* **Data lines**
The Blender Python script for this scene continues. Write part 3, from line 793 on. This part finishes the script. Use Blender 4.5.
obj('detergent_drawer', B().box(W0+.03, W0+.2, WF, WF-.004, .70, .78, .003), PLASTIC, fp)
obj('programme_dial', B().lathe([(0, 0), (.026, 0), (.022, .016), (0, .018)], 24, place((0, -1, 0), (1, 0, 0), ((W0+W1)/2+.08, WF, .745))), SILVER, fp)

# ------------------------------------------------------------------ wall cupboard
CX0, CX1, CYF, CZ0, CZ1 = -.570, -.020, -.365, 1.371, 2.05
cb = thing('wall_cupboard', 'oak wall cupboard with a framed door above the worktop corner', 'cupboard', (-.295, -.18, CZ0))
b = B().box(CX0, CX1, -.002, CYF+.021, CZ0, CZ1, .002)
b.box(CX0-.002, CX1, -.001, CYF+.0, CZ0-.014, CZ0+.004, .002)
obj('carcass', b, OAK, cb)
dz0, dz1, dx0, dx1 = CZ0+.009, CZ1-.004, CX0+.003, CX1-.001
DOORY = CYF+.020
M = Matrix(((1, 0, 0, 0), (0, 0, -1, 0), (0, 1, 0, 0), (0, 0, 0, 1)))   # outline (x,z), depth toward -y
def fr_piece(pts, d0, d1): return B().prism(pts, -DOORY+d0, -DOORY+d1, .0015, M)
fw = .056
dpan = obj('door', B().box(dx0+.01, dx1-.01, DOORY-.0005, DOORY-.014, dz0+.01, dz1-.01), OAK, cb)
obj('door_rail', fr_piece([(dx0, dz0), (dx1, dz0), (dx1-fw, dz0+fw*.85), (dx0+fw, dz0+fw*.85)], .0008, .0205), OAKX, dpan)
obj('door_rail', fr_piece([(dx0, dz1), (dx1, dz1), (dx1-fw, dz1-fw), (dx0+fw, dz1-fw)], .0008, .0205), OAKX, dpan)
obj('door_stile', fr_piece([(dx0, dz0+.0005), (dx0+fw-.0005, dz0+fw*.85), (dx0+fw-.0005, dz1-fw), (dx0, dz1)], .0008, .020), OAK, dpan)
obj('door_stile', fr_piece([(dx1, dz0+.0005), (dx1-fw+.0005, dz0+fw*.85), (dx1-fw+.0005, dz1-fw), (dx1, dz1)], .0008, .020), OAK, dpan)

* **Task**
Please return the data above exactly as given.

* **Written solution**
The Blender Python script for this scene continues. Write part 3, from line 793 on. This part finishes the script. Use Blender 4.5.
obj('detergent_drawer', B().box(W0+.03, W0+.2, WF, WF-.004, .70, .78, .003), PLASTIC, fp)
obj('programme_dial', B().lathe([(0, 0), (.026, 0), (.022, .016), (0, .018)], 24, place((0, -1, 0), (1, 0, 0), ((W0+W1)/2+.08, WF, .745))), SILVER, fp)

# ------------------------------------------------------------------ wall cupboard
CX0, CX1, CYF, CZ0, CZ1 = -.570, -.020, -.365, 1.371, 2.05
cb = thing('wall_cupboard', 'oak wall cupboard with a framed door above the worktop corner', 'cupboard', (-.295, -.18, CZ0))
b = B().box(CX0, CX1, -.002, CYF+.021, CZ0, CZ1, .002)
b.box(CX0-.002, CX1, -.001, CYF+.0, CZ0-.014, CZ0+.004, .002)
obj('carcass', b, OAK, cb)
dz0, dz1, dx0, dx1 = CZ0+.009, CZ1-.004, CX0+.003, CX1-.001
DOORY = CYF+.020
M = Matrix(((1, 0, 0, 0), (0, 0, -1, 0), (0, 1, 0, 0), (0, 0, 0, 1)))   # outline (x,z), depth toward -y
def fr_piece(pts, d0, d1): return B().prism(pts, -DOORY+d0, -DOORY+d1, .0015, M)
fw = .056
dpan = obj('door', B().box(dx0+.01, dx1-.01, DOORY-.0005, DOORY-.014, dz0+.01, dz1-.01), OAK, cb)
obj('door_rail', fr_piece([(dx0, dz0), (dx1, dz0), (dx1-fw, dz0+fw*.85), (dx0+fw, dz0+fw*.85)], .0008, .0205), OAKX, dpan)
obj('door_rail', fr_piece([(dx0, dz1), (dx1, dz1), (dx1-fw, dz1-fw), (dx0+fw, dz1-fw)], .0008, .0205), OAKX, dpan)
obj('door_stile', fr_piece([(dx0, dz0+.0005), (dx0+fw-.0005, dz0+fw*.85), (dx0+fw-.0005, dz1-fw), (dx0, dz1)], .0008, .020), OAK, dpan)
obj('door_stile', fr_piece([(dx1, dz0+.0005), (dx1-fw+.0005, dz0+fw*.85), (dx1-fw+.0005, dz1-fw), (dx1, dz1)], .0008, .020), OAK, dpan)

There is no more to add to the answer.